Bush's Triumphant Individual, meanwhile, is a property owner who achieves the "dignity and security of economic independence" by getting rich off his assets, as Bush put it in his second inaugural. The "ownership society" is intended, as Bush explained, to make "every citizen an agent of his or her own destiny." In this universe, there is no more need for national benevolence. In fact, Social Security--which had been the very symbol of FDR's Benevolent Community--is to be turned into private accounts that Triumphant Individuals can use to gain personal wealth. In Bush's retelling, the Benevolent Community is found in religious congregations--in "faith-based" organizations that "rally the armies of compassion in our communities to fight a very different war against poverty and hopelessness, a daily battle waged house to house and heart to heart." Not even the Indian Ocean tsunami initially deserved much by way of official government aid. U.S. benevolence found expression instead in the voluntary contributions of corporations and private citizens. "The greatest source of America's generosity is not our government," Bush explained when he appointed his father and Clinton to head a relief commission. "It's the good heart of the American people." 

But it is in the retelling of the story about the Rot at the Top that the younger Bush and his cohorts have departed most from preceding Republican versions. Rather than big government, their Rot is lodged in America's "cultural elites"--depicted as influential liberals in prestigious coastal universities, the upper strata of New York and Hollywood, and the media. This Rot disdains ordinary working Americans, rejects religion and patriotism, celebrates Hollywood's licentiousness, and seeks to impose sexual permissiveness--including abortion and gay marriage--on good, God-fearing Americans. A TV advertisement aired in 2003 by a conservative group during the Democratic primary campaign described this new Rot as a "tax-hiking, government-spending, latte-drinking, sushi-eating, Volvo-driving, New York Times-reading, body-piercing, Hollywood-loving, left-wing freak show," and, in the general election campaign, Republicans repeatedly attacked John Kerry as a "Massachusetts liberal" who was part of the "Chardonnay-and-brie set." Bush mocked Kerry for finding a "new nuance" each day on Iraq, drawing out the word "nuance" to emphasize Kerry's French cultural elitism. "In Texas, we don't do nuance," he said, to laughter and applause. House Republican leader Tom DeLay opened his campaign speeches by saying "Good morning, or, as John Kerry would say, 'Bonjour.'" 
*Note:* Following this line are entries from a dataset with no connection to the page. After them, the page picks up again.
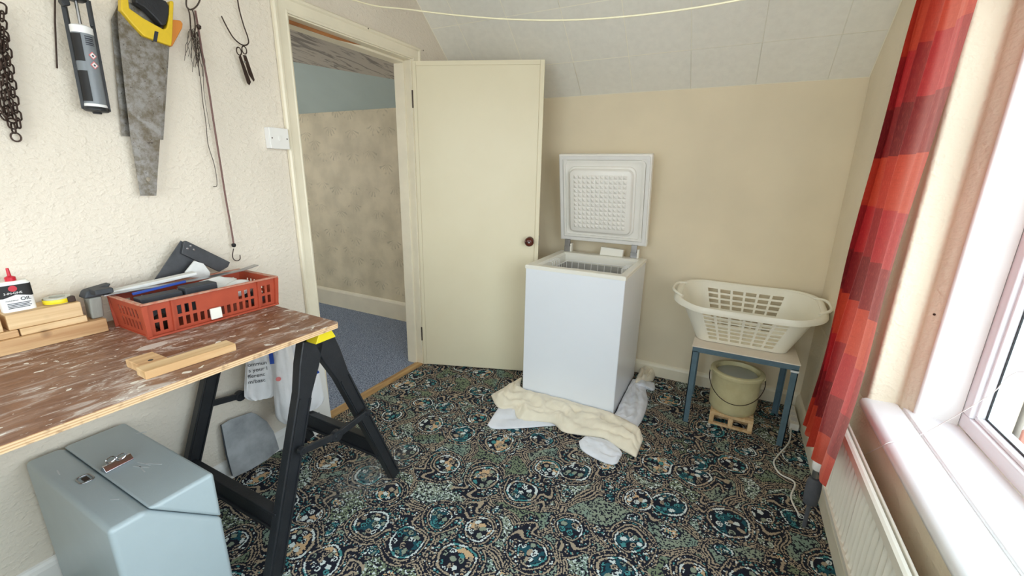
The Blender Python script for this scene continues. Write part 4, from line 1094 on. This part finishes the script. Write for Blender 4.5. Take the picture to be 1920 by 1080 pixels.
# long steel straight edge lying over both crate ends
q0, q1 = Vector((.135, -2.325, rmz+.010)), Vector((.170, -1.855, rmz+.016))
sq = MB(); mid = [q0.lerp(q1, k_/8)+Vector((0,0,-.006*math.sin(PI*k_/8)+(.008 if k_ == 8 else 0))) for k_ in range(9)]
for a, b2 in zip(mid, mid[1:]): sq.bar(a, b2, .030, .0025)
T(sq.link('steel_rule', 'steel', None), 'long steel straight edge laid across the top of the crate', 'tool')
T(MB().bar((.108,-2.318,rmz+.006),(.112,-2.05,rmz+.022),.034,.012).link('filling_knife', 'paperwhite', None, bevel=.003), 'plaster-caked filling knife along the wall side of the crate', 'tool')
T(MB().bar((.185,-2.27,rmz+.006),(.190,-2.12,rmz+.016),.010,.008).link('blue_marker', 'blueink', None, bevel=.002), 'blue-bodied marker beside the steel straight edge', 'pen')
T(B(.100,.150,-2.345,-2.300,rmz+.013,rmz+.030).link('trowel_handle', 'slate', None, bevel=.004), 'dark square tool handle resting above the grey brush', 'tool')
def lump(name, c, r, label, m='paperwhite', seed=0, cat='rag'):
    mb = MB(); nu, nv = 20, 12
    def f(u, v):
        a, p_ = 2*PI*u, PI*v; d = Vector((math.cos(a)*math.sin(p_), math.sin(a)*math.sin(p_), math.cos(p_)))
        k_ = 1+.35*noise.noise(d*1.7+Vector((seed,0,0)))
        return Vector(c)+Vector((d.x*r[0], d.y*r[1], d.z*r[2]))*k_
    return T(mb.grid(f, nu, nv, closeu=True).link(name, m, None, smooth=True), label, cat, 'rags in the crate')
lump('crumpled_rag', (.195,-2.035,.925), (.045,.075,.030), 'grey-white crumpled rag beyond the dark blocks in the crate', seed=1)
lump('crumpled_rag', (.255,-1.985,.917), (.035,.055,.026), 'pale plaster-stained cloth near the slotted front of the crate', seed=4)
lump('crumpled_rag', (.185,-2.185,.900), (.04,.06,.03), 'dusty cloth tucked low between blocks and crate wall', seed=7)
for k_, (yy, lb_) in enumerate(((-2.24,'rusty round tin low at the oil can end of the crate'), (-2.02,'pale filler tub lying low in the middle of the crate'), (-1.93,'dark tin lying low at the doorway end of the crate'))):
    T(MB().lathe([(.024,0),(.026,.004),(.026,.05),(.022,.054)], (.225 if k_ != 1 else .15, yy, ZB+.032), (0,1,0) if k_ == 1 else (1,0,0), 20).link(('tin','tub','tin')[k_], ('darkiron','paperwhite','slate')[k_], None, smooth=True), lb_, 'container')
# carpenter's square standing behind the crate against the wall: stock and blade
cq = thing('try_square', (.06,-2.05,.9), 'large dark try square standing in the crate against the wall', 'square')
X1 = .052
def wpoly(pts, x): return [tuple(hit(a, b2, 'x', x)) for a, b2 in pts]
MB().prism(wpoly([(338,451),(352,458),(370,478),(318,560),(262,560),(295,515)], X1), (.004,0,0)).link('blade', 'squarewood', cq, bevel=.001)
MB().prism(wpoly([(341,453),(346,451),(428,491),(424,500),(408,509),(337,475)], X1+.004), (.014,0,0)).link('stock', 'squarewood', cq, bevel=.002)
for a, b2 in ((352,466),(364,468),(358,461)): MB().lathe([(.004,0),(.003,.001)], hit(a, b2, 'x', X1+.0185), (1,0,0), 10).link('rivet', 'steel', cq)
T(MB().prism(wpoly([(363,489),(380,494),(392,510),(392,520),(350,520),(346,510)], .085), (.006,0,0)).link('scrap_card', 'paperwhite', None), 'torn white card tucked below the try square', 'card')

# ================================================================== UNDER THE BENCH
gc = thing('metal_case', (.30,-2.43,0), 'grey painted metal case with rounded edges on the floor under the bench', 'case')
gx0, gx1, gy0, gy1, gh = .030, .580, -2.562, -2.315, .470
MB().prism([(gx0,gy0,0),(gx0,gy0,gh),(gx0,-2.484,gh),(gx0,gy1,.305),(gx0,gy1,0)], (gx1-gx0,0,0)).link('case_body', 'case', gc, bevel=.014, seg=4)
MB().prism([(gx0,-2.480,gh),(gx0,gy1,gh),(gx0,gy1,.308)], (gx1-gx0,0,0)).link('case_lid', 'case', gc, bevel=.012, seg=4)
MB().tube(rrect(.268,.310,-2.522,-2.492,gh+.0015,.010), .0022, 8, closed=True).link('ring_latch', 'steel', gc, smooth=True)
B(.278, .300, -2.513, -2.500, gh, gh+.0025).link('latch_tongue', 'darkiron', gc)
for k_, (x, y, dx, dy) in enumerate(((.33,-2.40,.05,.012),(.35,-2.405,.05,-.006),(.36,-2.39,.045,.02),(.34,-2.415,.05,.02),(.17,-2.53,.03,-.004),(.45,-2.51,.02,.012),(.15,-2.33,.02,.02))):
    MB().bar((x,y,gh+.0004),(x+dx,y+dy,gh+.0004),.003,.0006).link('scratch', 'scuff', gc)
# bulldog clip on the case
bc = thing('bulldog_clip', (.285,-2.43,gh), 'shiny chrome bulldog clip on top of the grey case', 'clip')
cA, cB = Vector((.300,-2.470,gh+.001)), Vector((.292,-2.400,gh+.001)); dc_ = (cB-cA).normalized(); sd_ = Vector((dc_.y,-dc_.x,0))
cp_ = [cA+sd_*.014, cA+sd_*.014+Vector((0,0,.004)), cA+sd_*.004+Vector((0,0,.018)), cA-sd_*.004+Vector((0,0,.018)), cA-sd_*.014+Vector((0,0,.004)), cA-sd_*.014]
MB().prism(cp_, cB-cA).link('jaw', 'chrome', bc, bevel=.001)
for sg in (-1, 1):
    m_ = cA.lerp(cB, .5)+Vector((0,0,.016)); pts = []
    for k_ in range(12):
        a = 2*PI*k_/12; pts.append(m_ + dc_*(.012*math.cos(a)+.010*sg) + Vector((0,0,.009+.008*math.sin(a)))+sd_*sg*.006)
    MB().tube(pts, .0018, 6, closed=True).link('finger_loop', 'chrome', bc, smooth=True)
# metal blade leaning against the wall
shp = [(415,797),(430,787),(452,779),(470,773),(480,776),(500,790),(512,808),(518,825),(523,842),(500,862),(470,880),(440,894),(436,893),(425,850)]
sp = thing('metal_sheet', (.06,-1.93,0), 'dull grey metal blade with pointed foot leaning on the wall', 'sheet')
xl = {}
pts = []
for a, b2 in shp:
    # plane leaning: x = .03 + .14*(.31 - z)
    p = hit(a, b2, 'x', .05)
    for _ in range(6): p = hit(a, b2, 'x', .030 + .10*max(0, .32-p.z))
    p.z = max(p.z, .001); pts.append(p)
MB().prism(pts, (.003,0,0)).link('blade', 'sheet', sp, bevel=.0008)
MB().tube([pts[0]+Vector((-.002,0,0)), pts[-1]+Vector((-.002,-.002,0)), pts[-2]+Vector((0,0,.004))], .003, 6).link('rolled_edge', 'slate', sp)
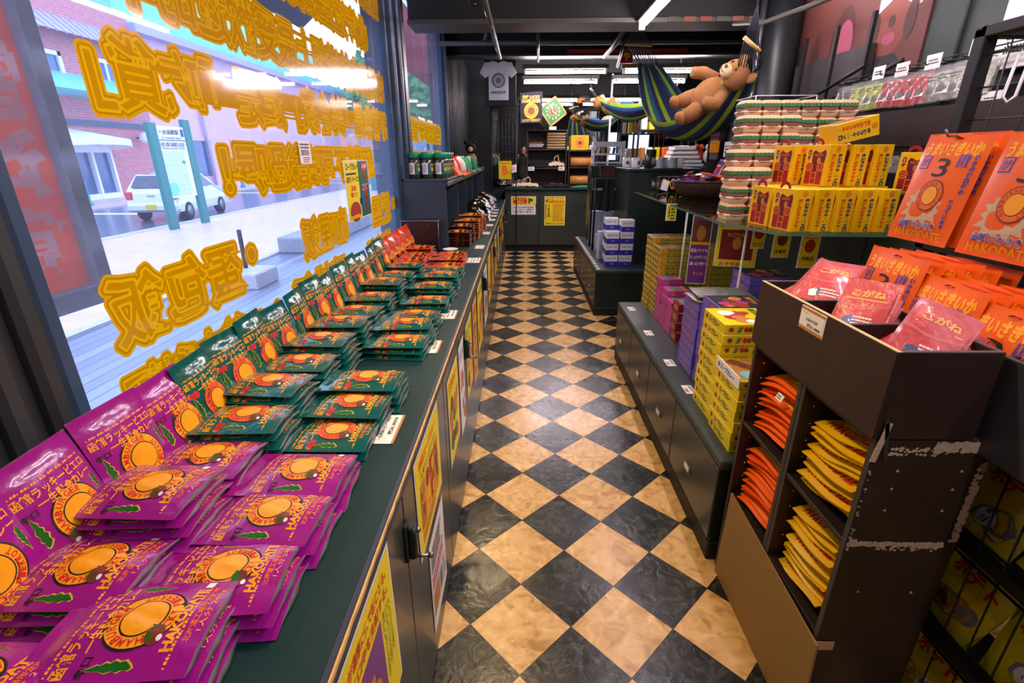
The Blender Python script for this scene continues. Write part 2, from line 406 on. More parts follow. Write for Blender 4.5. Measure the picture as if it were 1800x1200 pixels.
def brick_material(name, c1, c2, mortar, scale):
    m = mk(name, c1, 0.8); N, L = nodes_of(m); b = N['Principled BSDF']
    tc = N.new('ShaderNodeNewGeometry'); sp = N.new('ShaderNodeSeparateXYZ'); cb = N.new('ShaderNodeCombineXYZ')
    L.new(tc.outputs['Position'], sp.inputs[0]); ad = N.new('ShaderNodeMath'); L.new(sp.outputs[0], ad.inputs[0]); L.new(sp.outputs[1], ad.inputs[1])
    L.new(ad.outputs[0], cb.inputs[0]); L.new(sp.outputs[2], cb.inputs[1])
    t = N.new('ShaderNodeTexBrick'); L.new(cb.outputs[0], t.inputs['Vector']); t.inputs['Scale'].default_value = scale; t.inputs['Mortar Size'].default_value = 0.012
    t.inputs['Color1'].default_value = rgb(*c1); t.inputs['Color2'].default_value = rgb(*c2); t.inputs['Mortar'].default_value = rgb(*mortar)
    L.new(t.outputs['Color'], b.inputs['Base Color']); return m
def board_material(name, c1, c2, gap, width, axis):
    """planks running along one axis"""
    m = mk(name, c1, 0.3, noise=0.2, scale=8); N, L = nodes_of(m); b = N['Principled BSDF']
    g = N.new('ShaderNodeNewGeometry'); sp = N.new('ShaderNodeSeparateXYZ'); L.new(g.outputs['Position'], sp.inputs[0])
    dv = N.new('ShaderNodeMath'); dv.operation = 'DIVIDE'; L.new(sp.outputs[axis], dv.inputs[0]); dv.inputs[1].default_value = width
    fr = N.new('ShaderNodeMath'); fr.operation = 'FRACT'; L.new(dv.outputs[0], fr.inputs[0])
    fl = N.new('ShaderNodeMath'); fl.operation = 'FLOOR'; L.new(dv.outputs[0], fl.inputs[0])
    w = N.new('ShaderNodeTexWhiteNoise'); w.noise_dimensions = '1D'; L.new(fl.outputs[0], w.inputs['W'])
    m1 = N.new('ShaderNodeMix'); m1.data_type = 'RGBA'; L.new(w.outputs['Value'], m1.inputs[0]); m1.inputs[6].default_value = rgb(*c1); m1.inputs[7].default_value = rgb(*c2)
    lt = N.new('ShaderNodeMath'); lt.operation = 'LESS_THAN'; L.new(fr.outputs[0], lt.inputs[0]); lt.inputs[1].default_value = 0.08
    m2 = N.new('ShaderNodeMix'); m2.data_type = 'RGBA'; L.new(lt.outputs[0], m2.inputs[0]); L.new(m1.outputs[2], m2.inputs[6]); m2.inputs[7].default_value = rgb(*gap)
    L.new(m2.outputs[2], b.inputs['Base Color']); return m
# ------------------------------------------------------------------ the room
m = MB(); m.quad((-0.95, -3, 0), (6.5, -3, 0), (6.5, 8.3, 0), (-0.95, 8.3, 0), 'floor_tile'); struct('floor', m, label='cream and black diamond checkered tile floor', cat='floor')
m = MB(); m.box(-1.0, -3.1, 2.75, 6.6, 8.4, 2.85, 'ceiling_paint'); struct('ceiling', m, label='dark painted ceiling slab', cat='ceiling')
# left wall: sill, piers, heads and the fluted stretch towards the rear
m = MB()
m.box(-0.98, -3, -0.7, -0.82, 8.3, 0.80, 'wall_dark')
m.box(-0.98, -3, 2.62, -0.80, 8.3, 2.75, 'wall_dark'); m.box(-0.98, -3, 0.80, -0.82, 0.30, 2.62, 'wall_dark')
m.box(-0.98, 3.46, 0.80, -0.84, 3.86, 2.62, 'frame_blue'); m.box(-0.98, 5.80, 0.80, -0.86, 8.3, 2.62, 'wall_flute')
for i in range(17):
    y = 5.86+i*0.138; m.box(-0.87, y, 0.80, -0.80, y+0.055, 2.62, 'wall_flute', 0.012)
struct('wall_left', m, label='dark left wall with fluted cladding around the windows', cat='wall')
m = MB(); m.box(-0.98, 0.30, 0.80, -0.84, 0.80, 2.75, 'post_dark')
for i in range(7): m.box(-0.85, 0.31+i*0.072, 0.80, -0.815, 0.35+i*0.072, 2.75, 'post_dark', 0.01)
struct('trim_1', m, label='dark fluted pier left of the lettered window', cat='trim')
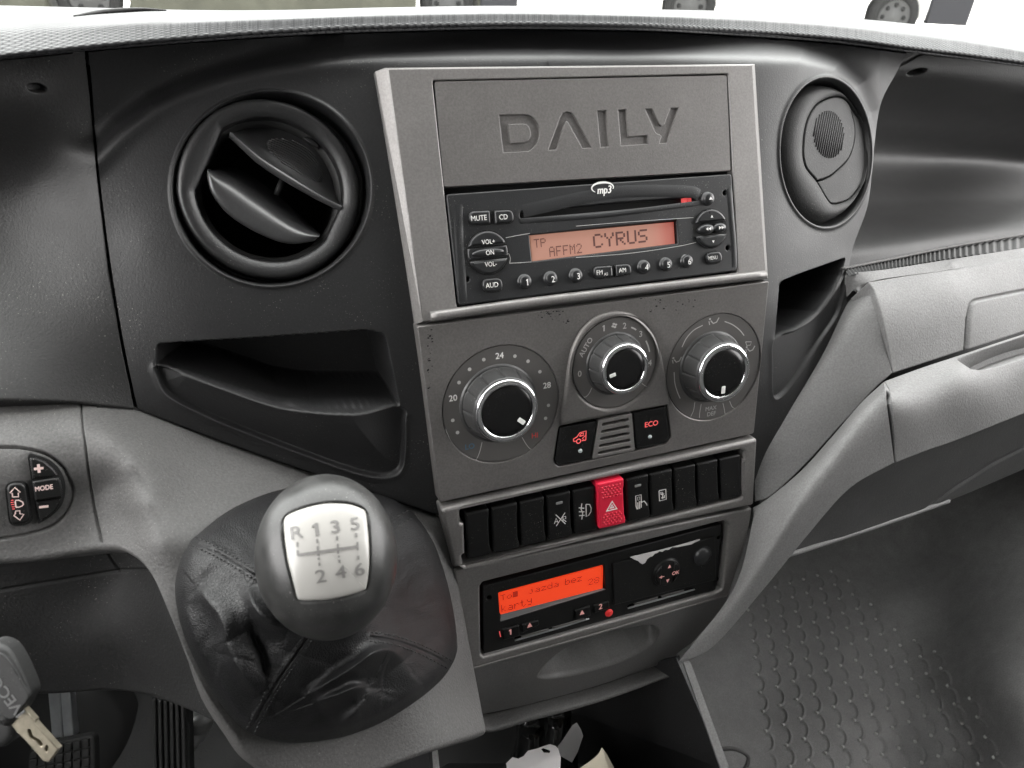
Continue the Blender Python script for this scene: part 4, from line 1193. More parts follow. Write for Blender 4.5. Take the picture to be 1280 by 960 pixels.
print_at(ze(140, 236), 'AUTO', .0031, M['greyprint'], z1_, math.atan2(pb2[1] - pa[1], pb2[0] - pa[0]) + .0)
m = MB()
def strokes(fr, lists, w, z, mb, closed=False):
    for l in lists:
        V, F = stroke_mesh(np.array(l), w, z, closed); mb.add(V, F, False)
strokes(S1, [cr(np.array(loc(S1, [ze(388, 127), ze(402, 133), ze(415, 141)], z1_)), 8), cr(np.array(loc(S1, [ze(468, 200), ze(480, 228), ze(488, 260)], z1_)), 8)], .0009, z1_ + .00015, m)
c = S1.px(*ze(296, 117), z1_)
for k in range(4):
    a = R(20 + 90 * k); V, F, S = plate_mesh(circle(c[0] + .0011 * math.cos(a), c[1] + .0011 * math.sin(a), .0009, 10, .0006), (), z1_ + .00005, z1_ + .00018, 0); m.add(V, F, False)
# air direction marks and arcs on the right dial
strokes(S1, [cr(np.array(loc(S1, l, z0)), 14) for l in ([ze(665, 235), ze(690, 185), ze(730, 142), ze(778, 116)], [ze(898, 95), ze(940, 112), ze(980, 142), ze(1004, 172)], [ze(622, 372), ze(626, 430), ze(640, 480), ze(655, 515)])], .0006, z0 + .00015, m)
def seat_mark(px, s=1.0):
    x, y = px
    strokes(S1, [loc(S1, [ze(x - 20 * s, y - 5 * s), ze(x - 6 * s, y + 10 * s), ze(x + 12 * s, y + 2 * s), ze(x + 25 * s, y - 22 * s)], z0)], .0008, z0 + .00015, m)
    V, F, S = plate_mesh(circle(*S1.px(*ze(x - 24 * s, y - 14 * s), z0), .0007, 10), (), z0 + .00005, z0 + .00018, 0); m.add(V, F, False)
    strokes(S1, [loc(S1, [ze(x - 30 * s, y - 2 * s), ze(x - 26 * s, y + 18 * s)], z0)], .0006, z0 + .00015, m)
seat_mark((842, 96)); seat_mark((640, 308), .9); seat_mark((1040, 248), .9)
strokes(S1, [loc(S1, [ze(1012, 206), ze(1044, 206), ze(1038, 224), ze(1018, 226), ze(1012, 206)], z0)], .0005, z0 + .00015, m)
m.build('dial_marks', M['greyprint'], cl, S1)
m = MB()
strokes(S1, [cr(np.array(loc(S1, l, z0)), 12) for l in ([zd(333, 707), zd(318, 770), zd(296, 820), zd(275, 828)], [zd(275, 828), zd(200, 785), zd(130, 705), zd(90, 620)], [zd(600, 675), zd(630, 725), zd(660, 755), zd(690, 752)], [zd(690, 752), zd(770, 680), zd(825, 580)])], .0004, z0 + .00018, m)
strokes(S1, [cr(np.array(loc(S1, l, z1_)), 12) for l in ([ze(172, 458), ze(160, 485), ze(142, 505), ze(128, 508)], [ze(432, 420), ze(455, 440), ze(475, 450), ze(490, 440)])], .0004, z1_ + .00018, m)
strokes(S1, [cr(np.array(loc(S1, l, z0)), 8) for l in ([ze(735, 535), ze(728, 580), ze(712, 615)], [ze(770, 545), ze(762, 590), ze(760, 620)], [ze(888, 540), ze(895, 570), ze(900, 600)], [ze(925, 530), ze(938, 560), ze(955, 570)])], .0004, z0 + .00018, m)
m.build('dial_outline', M['greyprint'], cl, S1)
print_at(ze(824, 568), 'MAX', .0028, M['fadeprint'] if 'fadeprint' in M else M['silver'], z0, bold=0.00006); print_at(ze(826, 598), 'DEF', .0028, M['fadeprint'], z0, bold=0.00006)
# two square buttons with the slotted sensor grille between them
plate('button_well', S1, [(x, y) for x, y in inset(btn_hole if area2(btn_hole) > 0 else btn_hole[::-1], -.003)], M['hole'], cl, z0=-.02, z1=-.008, b=0)
zz = .001
bl_ = plate('push_button', S1, rpoly(loc(S1, [(700.5, 534.5), (746.5, 526), (738.5, 573.5), (698, 581.5), (694, 575)], zz), [.001, .0005, .0005, .0025, .003], 4), M['gloss'], cl, z0=-.01, z1=zz, b=.0008)
gr = loc(S1, [(748.5, 525.5), (790, 517), (794, 563), (740.5, 574)], zz)
gq = np.array(gr)
gl = lambda s, t: tuple((gq[0] * (1 - s) + gq[1] * s) * (1 - t) + (gq[3] * (1 - s) + gq[2] * s) * t)
gh = []
for k in range(5):
    t = .13 + .185 * k
    gh.append(rpoly([gl(.12, t - .03), gl(.9, t - .03), gl(.9, t + .045), gl(.12, t + .045)], .0008, 3))
plate('sensor_grille', S1, rpoly(gr, .0005, 2), TB, cl, gh, z0=-.006, z1=zz, b=.0004)
br_ = plate('push_button', S1, rpoly(loc(S1, [(792, 516.5), (832.5, 508), (837, 547), (831.5, 553.5), (796, 561.5)], zz), [.0005, .001, .003, .0025, .0005], 4), M['gloss'], cl, z0=-.01, z1=zz, b=.0008)
letters('lettering', 'ECO', S1, S1.px(*zc(838, 452), zz), .0034, M['redlit'], br_, zz + .00015, wx=1.0, bold=.0001)
for px, o in ((zc(833, 496), br_), (zc(601, 543), bl_)):
    V, F = lathe_mesh([(.0014, 0), (.0013, .0003), (.0001, .0005)], 20); obj('indicator', V, F, M['ledwhite'], o, True, S1.at(S1.px(*px, zz), zz))
m = MB()
vl = lambda X, Y: S1.px(*ze(X, Y), zz)
strokes(S1, [[vl(74, 750), vl(74, 735), vl(92, 725), vl(108, 702), vl(142, 692), vl(140, 742)], [vl(74, 750), vl(86, 748)], [vl(118, 745), vl(140, 742)], [vl(106, 722), vl(114, 707), vl(128, 703), vl(128, 716), vl(106, 722)]], .0007, zz + .00015, m)
th = np.linspace(0, 2 * math.pi, 20)
cc = vl(101, 748); strokes(S1, [np.stack([cc[0] + .0014 * np.cos(th), cc[1] + .0014 * np.sin(th)], 1)], .0007, zz + .00015, m)
strokes(S1, [[vl(140, 715), vl(120, 735), vl(130, 738)]], .0006, zz + .00015, m)
m.build('lettering', M['redlit'], bl_, S1)

# paint worn off along the panel's upper and left edges
m = MB(); rr_ = random.Random(3)
for x0, y0, x1, y1, n in ((668, 388, 712, 402, 34), (800, 372, 872, 392, 46), (534, 412, 541, 492, 40), (690, 404, 760, 398, 10), (729, 418, 741, 434, 10)):
    for k in range(n):
        u_ = rr_.random() ** 1.4; x = x0 + (x1 - x0) * rr_.random(); y = y0 + (y1 - y0) * u_
        c = S1.px(x, y, 0); r = .0001 + .00042 * rr_.random() ** 2.5
        l = [(c[0] + r * (.6 + rr_.random()) * math.cos(a) * 1.5, c[1] + r * (.5 + rr_.random()) * math.sin(a)) for a in np.linspace(0, 2 * math.pi, 7)[:-1]]
        m.add([(x_, y_, .00012) for x_, y_ in l], [tuple(range(6))], False)
o = m.build('worn_flecks', M['hole'], cl, S1); o['kind'] = 'stuff'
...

What were Democrats to do? All their stories had been replaced. In the 2004 election, Kerry argued forcefully that Bush's Iraq policy would not succeed against terrorism and that Bush's tax cuts for the wealthy should be repealed in order to generate enough revenue for a modest step toward universally affordable health care. But Kerry failed to place these and his other policy prescriptions into the four stories that Americans had always heard and that made sense of the world they knew. As a result, Kerry's policies lacked context and meaning. Where did Kerry want to take the United States? What did he stand for? Absent a clear narrative about the Mob, the Rot, the Benevolent, and the Triumphant, his policies were just ... policies. As such, they were no match for Bush's convictions about what America should do--no match, in other words, for Bush's recasting of the Mob at the Gates as vicious terrorists that had to be killed or would kill us (and against whom, he said, Kerry could not be trusted to use force); of the Triumphant Individual as people free to pursue individual wealth (whom Kerry would smother with taxes); of the Benevolent Community as a collection of religious people with heart (of whom Kerry was contemptuous); and of the Rot at the Top as an arrogant cultural elite (of which Kerry himself was a member). 

 

Questions:

1.  According to Robert Reich, what “stories” do Americans tell themselves about the world they live in?  How have the stories changed over the years?  Does the concept of the “story” help us understand the types of arguments that our political leaders  make

2.  Assume that you are a Democrat.  How might you try to revise the four stories Americans tell themselves so as to enhance the prospects of your party?  Do you think these revisions would be realistic and persuasive?  Explain.